David Green

David Green (Books) is the imprint under which I published booklets of my own poems. The original allocation of ISBN numbers is used up now, though. The 'Collected Poems' are now available as a pdf. The website is now what it has become, often more about music than books and not so often about poems. It will be about whatever suggests itself.

Tuesday, 14 November 2023

Turmo and Toponogova in Chichester

Elisabeth Turmo and Elena Toponogova, Chichester Cathedral, Nov 14

There are a lot of notes, words and chess moves but only so many. Eventually, one might think, then, all the possible music and poetry will one day have been written and all possible chess games been played but we need not worry just yet.

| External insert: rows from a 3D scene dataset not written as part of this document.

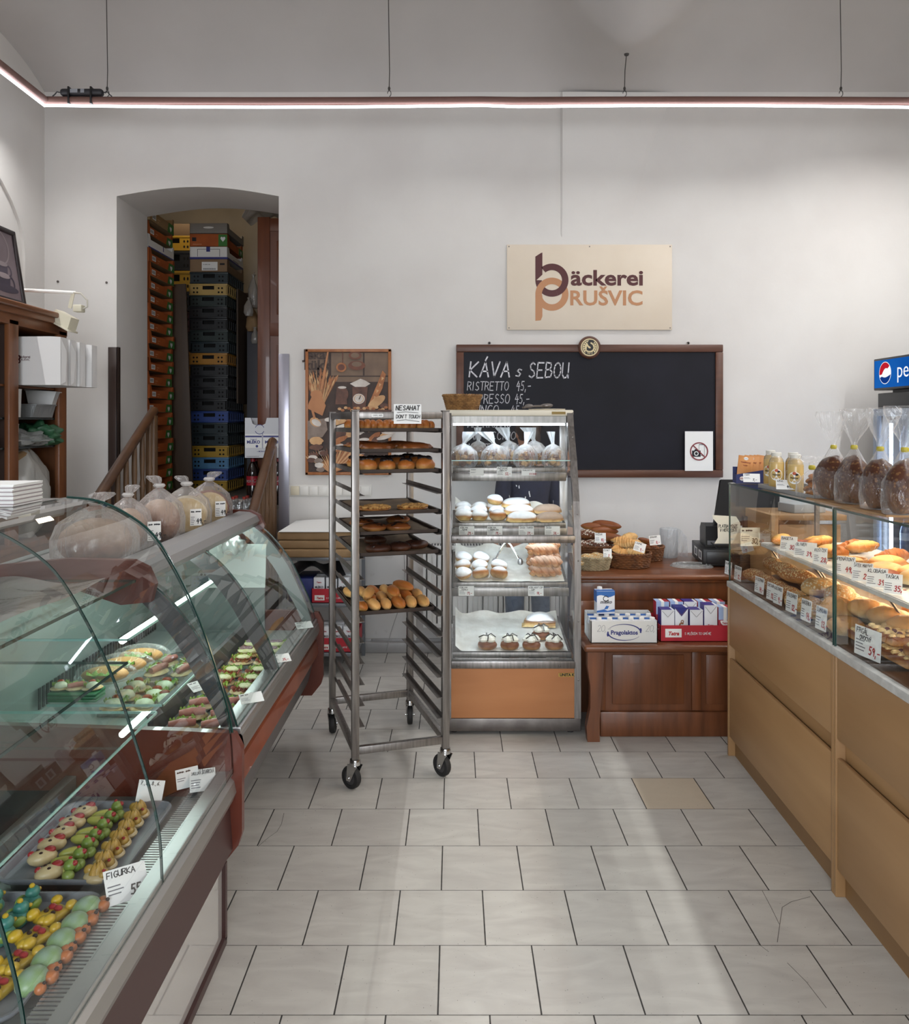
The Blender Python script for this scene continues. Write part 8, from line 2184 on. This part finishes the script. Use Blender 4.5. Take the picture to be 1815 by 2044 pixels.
ck = thing('cookie_bag', 'small cellophane bag of brown cookies beside the juice bottles', 'bag', RW(.07, RY(1621, .07), TG + .002), RCA)
mb = MB()
for i in range(14):
 a = rnd.uniform(0, 6.3); q = rnd.uniform(0, .026)
 mb.lathe([(0, 0), (.018, 0), (.02, .004), (.016, .009), (0, .011)], 12, mx=T(q * math.cos(a), q * math.sin(a), .006 + i * .0048) @ Matrix.Rotation(rnd.uniform(-.6, .6), 4, 'X'))
ck.scale = (1.25, 1.25, 1.15); mb.build('cookies', bake('cookie', 'a36b3c', 'b98452'), ck); cello_bag(.047, .042, .085, .098, .145, 2).build('cellophane', CELLO, ck, ang=80)
MB().lathe([(.008, 0), (.011, .004), (.011, .012), (.008, .016)], 10, mx=T(0, 0, .096)).build('tie', TIE, ck)
def loaf_bag(seed):
 e = bpy.data.objects.new('cellophane_loaf', None); COL.objects.link(e); e['category'] = 'bagged bread'
 f = nz3()
 MB().ell((0, 0, .075), (.055, .075, .095), 30, 18, fn=lambda u: f(u) * (1 + .03 * math.sin(u.x * 9) * math.sin(u.z * 8)), flat=-.074).build('loaf_cake', RYE, e)
 cello_bag(.06, .08, .16, .195, .335, seed).build('cellophane', CELLO, e, ang=80)
 MB().lathe([(.009, 0), (.012, .004), (.012, .012), (.009, .016)], 12, mx=T(0, 0, .19)).build('tie', TIE, e)
 return Proto(e)
lbs = [loaf_bag(1.0), loaf_bag(2.1)]
for i, (px, s, lab) in enumerate(((1664, 1.0, 'farthest'), (1705, 1.02, 'second farthest'), (1757, 1.02, 'second nearest'), (1806, 1.03, 'nearest'))):
 lbs[i % 2].put(f'dark seeded loaf in cellophane with yellow tie, {lab} of four on the top glass', RW(.085, RY(px, .085), TG + .012), (0, 0, .3 - .4 * i), 'cellophane loaves', s)
o = MB().prism([(0, 0), (.16, 0), (.16, .62), (0, .62)], .007).build('wooden_board', BEECH, loc=RW(.01, RY(1820, .09), TG + .002), rot=(0, 0, RCA)); tag(o, 'thin pale board under the cellophane loaves', 'board')
lw = thing('back_cabinet', 'light beech staff cabinet behind the bread counter', 'cabinet', (1.76, 4.45, 0))
MB().box((0, 0, 0), (.04, .4, 1.19), bev=.003).box((.04, 0, 1.16), (.42, .4, 1.19), bev=.003).box((.04, .38, 0), (.42, .4, 1.16)).build('carcass', BEECH, lw)
MB().box((.055, .03, .02), (.40, .05, 1.135), bev=.003).build('door', BEECH, lw)
o = MB().box((-.1, 0, 0), (.1, .16, .05), bev=.004).build('white_box', M('pale_grey_box', 'a9abad', .6), loc=(2.02, 4.55, 1.191), rot=(0, 0, .2)); tag(o, 'pale grey box on top of the beech staff cabinet', 'box')
fx = 2.98
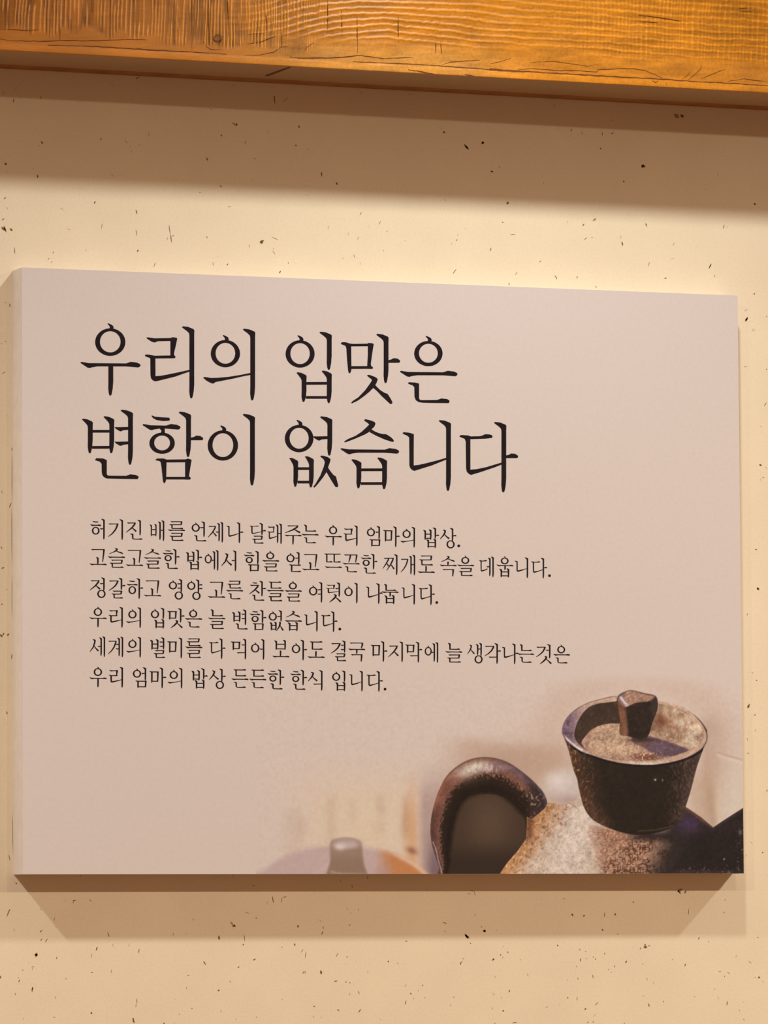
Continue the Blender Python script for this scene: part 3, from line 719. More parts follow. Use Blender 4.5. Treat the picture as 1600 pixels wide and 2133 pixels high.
lay((222, 194, 164), m_d * sstep(.32, .16, sp2) * .45)
shad = zp([(770, 480), (900, 470), (950, 478), (1080, 520), (1200, 560), (1295, 600), (1270, 640), (1180, 662), (1060, 668), (960, 640), (900, 600), (830, 560), (770, 530)], *S1)
dsd = sdf(smooth_poly(shad, 4), X, Y)
lay((98, 76, 84), m_i * sstep(2.5, -2.5, dsd) * .95)
lay((130, 104, 100), m_i * sstep(2, -4, dsd) * sstep(.6, .8, sp2) * .5)
blob(1340, 1547, 16, 6, (120, 82, 60), .8)
lay((116, 68, 48), m_d * .9 * np.exp(-(((X - 1345) / 32) ** 2 + ((Y - 1577 + (X - 1345) * -.02) / 8) ** 2) ** 1.5) * sstep(.35, .55, sp2 + .2))
lay((226, 192, 164), m_d * sstep(.74, .84, vnoise(X / 2.4, Y / 2.4, 5.0, 99.0)) * np.exp(-((X - 1345) / 40) ** 2 - ((Y - 1573) / 10) ** 2) * .8)
# white highlights printed along the front lip
lipb = np.exp(-((dr + 2.6) / 2.0) ** 2) * m_r
lay((232, 220, 212), lipb * sstep(1172, 1182, X) * sstep(1218, 1212, X) * sstep(1525, 1540, Y) * .95)
lay((58, 48, 52), np.exp(-line_d([(1216, 1568), (1219, 1574)]) ** 2 / 3) * .9)
lay((226, 204, 186), lipb * sstep(1290, 1320, X) * sstep(1400, 1370, X) * sstep(1560, 1575, Y) * .8)
lay((166, 134, 124), m_r * (1 - m_i) * sstep(.55, .75, speck) * sstep(1215, 1225, X) * sstep(1290, 1270, X) * sstep(1560, 1566, Y) * .8)
lay((58, 46, 44), np.exp(-((dr + .3) / 1.2) ** 2) * sstep(1440, 1455, X) * .75)
lay((66, 48, 42), np.exp(-((dr) / 1.1) ** 2) * sstep(1490, 1470, Y) * sstep(1300, 1270, X) * .45)
# knob of the lid
knob = zp([(618, 140), (640, 82), (700, 50), (760, 38), (870, 64), (972, 86), (1002, 125), (1006, 205), (985, 270), (958, 340), (940, 400), (928, 445), (895, 492), (830, 502), (770, 488), (710, 470), (645, 452), (648, 330), (640, 260), (628, 190)], *S1)
dn = sdf(smooth_poly(knob, 4), X, Y)
m_n = sstep(0.9, -0.9, dn)
lay((48, 37, 30), m_n)
lay((128, 84, 60), m_n * sstep(1308, 1300, X - (Y - 1480) * .09) * .95)
lay((70, 52, 40), m_n * sstep(.55, .8, fbm(X, Y, 7, 2, 3.0)) * .5)
lay((70, 54, 48), m_n * sstep(1352, 1362, X) * .6)
lay((140, 98, 74), m_n * np.exp(-((X - 1302) / 5) ** 2 - ((Y - 1521) / 14) ** 2) * .8)
ktop = zp([(622, 120), (640, 82), (700, 50), (760, 38), (870, 64), (975, 90), (950, 128), (900, 145), (830, 150), (770, 165), (720, 192), (680, 190), (650, 165)], *S1)
dt = sdf(smooth_poly(ktop, 4), X, Y)
m_t = sstep(1.0, -1.0, dt) * m_n
lay((160, 122, 98), m_t)
lay((190, 152, 126), m_t * sstep(.55, .75, vnoise((X + Y) / 4, (Y - X) / 8, 4.0, 4.0)) * .8)
lay((122, 92, 88), m_t * sstep(1306, 1298, X) * .6)
streak([(1294, 1453), (1299, 1461), (1305, 1468)], 3.0, (232, 214, 210), .9)
lay((104, 76, 58), m_t * np.exp(-((dt + 1) / 1.5) ** 2) * sstep(1325, 1340, X) * .6)
lay((60, 44, 38), np.exp(-(dn / 1.1) ** 2) * sstep(1475, 1460, Y) * .5)
lay((54, 40, 30), m_i * .8 * np.exp(-((X - 1336) / 34) ** 2 - ((Y - 1541) / 4.5) ** 2))

pots = (((do < 0) & (dh > 0)) | (db < 0) | (ds < 0) | (dc < 0) | (dr < 0) | (dn < 0)).astype(float)
grain = 0.05 * n_fine + pots * (0.20 * n_fine + 0.16 * (vnoise(X / 2.0, Y / 2.0, 140.0, 33.0) - .5) + 0.16 * n_mid)
C = C * (1 + grain[:, None])
wgt = np.clip(np.abs(C - np.array(PRINT_REF)).max(1) / 30.0, 0, 1)[:, None]
C = C * (1 - wgt * np.array([0.0, 0.04, 0.03]))
# fade the painting into the plain print at the borders of the grid
bl = (sstep(1395, 1440, Y) * sstep(478, 540, X))[:, None]
C = np.array(PRINT_REF) * (1 - bl) + C * bl
inkc = np.clip(PALB * lin(np.clip(C, 0, 255)) / PREF, 0.004, 0.93)

PART[part_blur] = 1
PART[(do < 0) & (dh > 0) & (db > 0)] = 2                     # handle
PART[(db < 0)] = 3                                           # body
PART[(ds < 0) & (X > 1405)] = 4                              # spout
PART[dc < 0] = 5                                             # lid
PART[dn < 0] = 6                                             # knob
gny, gnx = GXX.shape
pg = PART.reshape(gny, gnx)
cell = pg[:-1, :-1]
gid = np.arange(gnx * gny).reshape(gny, gnx)
cq = np.stack([gid[:-1, :-1], gid[:-1, 1:], gid[1:, 1:], gid[1:, :-1]], -1)
def print_piece(name, mask, parent, label=None, extra=None, plain=None):
    q = cq[mask]
    used, inv = np.unique(q.ravel(), return_inverse=True)
    vs = [tuple(p) for p in PP[used]]
    fs = [tuple(r) for r in inv.reshape(-1, 4).tolist()]
    cols = inkc[used]
    if extra:
        o = len(vs); vs += extra[0]; fs += [tuple(i + o for i in r) for r in extra[1]]
        cols = np.concatenate([cols, np.tile(PALB, (len(extra[0]), 1))])
    ob = new_obj(name, sl(vs), fs, M_PRINT, parent)
    set_color(ob, 'ink', cols)
    if label: tag(ob, label)
    return ob
x0, x1, z0, z1 = -PW / 2, PW / 2, -PH / 2, PH / 2
xa, za = gx[0], gz[-1]
ev = [(x0, -PT, z0), (xa, -PT, z0), (xa, -PT, z1), (x0, -PT, z1), (xa, -PT, za), (x1, -PT, za), (x1, -PT, z1), (xa, -PT, z1)]
print_piece('print_background', cell == 0, sign, None, (ev, [(0, 1, 2, 3), (4, 5, 6, 7)]))
print_piece('blurred_pot_picture', cell == 1, sign, 'soft mauve and orange lid of a pot, cut by the lower edge')
tp = print_piece('teapot_picture', cell == 3, sign, 'brown and cream stoneware body of the pictured teapot')
print_piece('handle', cell == 2, tp, 'dark looped handle')
print_piece('spout', cell == 4, tp, 'black spout cut by the right edge')
ld_ = print_piece('lid', cell == 5, tp, 'dark cup-shaped lid')
print_piece('knob', cell == 6, tp, 'stubby knob of the lid')
# ------------------------------------------------------------------ lettering
# Glyph pieces are outlines in brush units; 8 units = 1 photo pixel in the heading.
class Pen:
    def __init__(self, bold=1.0): self.polys = []; self.bold = bold
    def poly(self, pts): self.polys.append([(float(a), float(b)) for a, b in pts])
    def V(self, x, y0, y1, w=80, hd=165, lip=True):
        w *= self.bold; k = hd / 165.0; h = w / 2
        if lip:
            self.poly([(x - hd, y0 + 4), (x - hd + 22, y0 - 8), (x - 60 * k, y0 + 2), (x + h - 12, y0 + 38), (x + h + 3, y0 + 58), (x + h, y0 + 140),
                       (x - h, y0 + 140), (x - h - 8, y0 + 105), (x - h - 40 * k, y0 + 72), (x - hd + 20, y0 + 24)])
            t = y0 + 130
        else:
            t = y0
        L = y1 - t; b = min(230, L * .5)
        self.poly([(x - h, t), (x + h, t), (x + h, y1 - b), (x + h - 8, y1 - b * .5), (x + h - 24, y1 - 30), (x + 4, y1), (x - 22, y1),
                   (x - h + 6, y1 - 40), (x - h - 2, y1 - b * .5), (x - h, y1 - b)])
    def H(self, x0, x1, y):
        self.poly([(x0, y - 42), (x0 + 18, y - 50), (x0 + 140, y - 30), (x1 - 240, y - 25), (x1 - 160, y - 51), (x1 - 60, y - 38), (x1 - 8, y - 14), (x1, y + 5),
                   (x1 - 5, y + 25), (x1 - 35, y + 42), (x1 - 240, y + 26), (x0 + 290, y + 25), (x0 + 190, y + 40), (x0 + 155, y + 52), (x0 + 115, y + 42), (x0 + 8, y - 28)])
    def ring(self, cx, cy, rx, ry, tick=True, w=80, wt=48, wb=58):
        n = 40; w *= self.bold; wt *= self.bold; wb *= self.bold
        o = [(cx + rx * math.cos(2 * math.pi * i / n), cy + ry * math.sin(2 * math.pi * i / n)) for i in range(n)]
        iy = cy + (wt - wb) / 2; ix = rx - w; ir = ry - (wt + wb) / 2
        q = [(cx + ix * math.cos(2 * math.pi * i / n), iy + ir * math.sin(2 * math.pi * i / n)) for i in range(n)]
        for i in range(n):
            j = (i + 1) % n
            self.poly([o[i], o[j], q[j], q[i]])
        if tick:
            tp_ = cy - ry
            self.poly([(cx - 46, tp_ - 74), (cx - 34, tp_ - 84), (cx + 10, tp_ - 66), (cx + 44, tp_ - 44), (cx + 57, tp_ - 14), (cx + 46, tp_ + 26), (cx - 28, tp_ + 20), (cx - 6, tp_ - 12), (cx - 14, tp_ - 38)])
    def bar(self, x0, y0, x1, y1, w=45):
        w *= self.bold
        self.poly([(x0, y0 - w / 2), (x1, y1 - w / 2), (x1, y1 + w / 2), (x0, y0 + w / 2)])
    def st(self, pts, ws):
        p = np.array(pts, float); t = np.gradient(p, axis=0); t /= np.linalg.norm(t, axis=1)[:, None]
        n = np.stack([-t[:, 1], t[:, 0]], 1); w = np.array(ws, float)[:, None] * self.bold / 2
        A = p + n * w; B = p - n * w
        for i in range(len(p) - 1):
            self.poly([A[i], A[i + 1], B[i + 1], B[i]])
    def arm_r(self, x, y, l=245):
        self.poly([(x, y - 18), (x + 45, y - 28), (x + 90, y - 52), (x + 155, y - 46), (x + l - 55, y - 16), (x + l - 50, y + 8), (x + l - 68, y + 25), (x, y + 25)])
    def arm_l(self, x0, x1, y):
        self.poly([(x0, y - 22), (x0 + 60, y - 20), (x1, y - 24), (x1, y + 22), (x0 + 150, y + 30), (x0 + 105, y + 50), (x0 + 85, y + 44), (x0 + 25, y + 8)])
    def bulge(self, x0, x1, y):                # thin bar with a heavy right end
        self.poly([(x0, y - 24), (x1 - 190, y - 24), (x1 - 130, y - 50), (x1 - 50, y - 42), (x1 - 6, y - 18), (x1, y + 6), (x1 - 12, y + 28), (x1 - 60, y + 30), (x0, y + 26)])
    def corner_head(self, x, y):               # soft wedge entering a vertical from the left
        self.poly([(x - 150, y - 8), (x - 120, y - 24), (x - 30, y - 22), (x + 40, y + 4), (x + 40, y + 60), (x - 40, y + 70), (x - 60, y + 32), (x - 140, y + 12)])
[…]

It's still quite often there's music by composers I've not heard of before on programmes to take me outside of the Bach, Mozart, Beethoven comfort zone.
Elisabeth Turmo is Norwegian and plays Norwegian music. Ole Bull was described by Robert Schumann as the 'Norwegian Paganini' and his A mountain vision, beginning so gently on the piano, was soon soaring songlines ideal to advertise Elisabeth's vituoso technique which remained in evidence throughout.
Johan Halvorsen's Norwegian Dance was where the jig met a taste of Russia but the challenge of its fast fingered requirements was not a difficulty here and was delivered with all fluency. The Chanson Arabe from Rimsky-Korsakov's Scheherazade was exactly that and both vivacious and lyrical before Elisabeth took a rest and Elena had a solo spot because, thus far, she had been for the most part an accompanist.
Lyadov's Prelude in B minor was all iridescent regret and beautifully done, contrasting in style with the major work, Grieg's Sonata for Violin and Piano no. 2.
Elisabeth returned, bursting forth with gleeful grand gestures in the first movement but the difference between the tranquillo of the second and the animato of the third wasn't as obvious as those markings would lead one to expect. The brisk, high-spirited finale was certainly a man in a good mood on his honeymoon, as Elena had explained although one couldn't help wondering about someone who spent so much of their honeymoon arranging black dots on staves. I do hope Mrs. Grieg wasn't too much put out.
Some musicians impress more than others without me knowing why, not having the least shred of technical acumen to understand how they do it, but, having known about Elena already, Elisabeth looked pure class, too. But I'm happy not to be able to explain it because there's a danger that understanding it would take away the magic and it is to be hoped there's plenty more where all that comes from. I'm confident we're nowhere near depleting those valuable resources any time soon.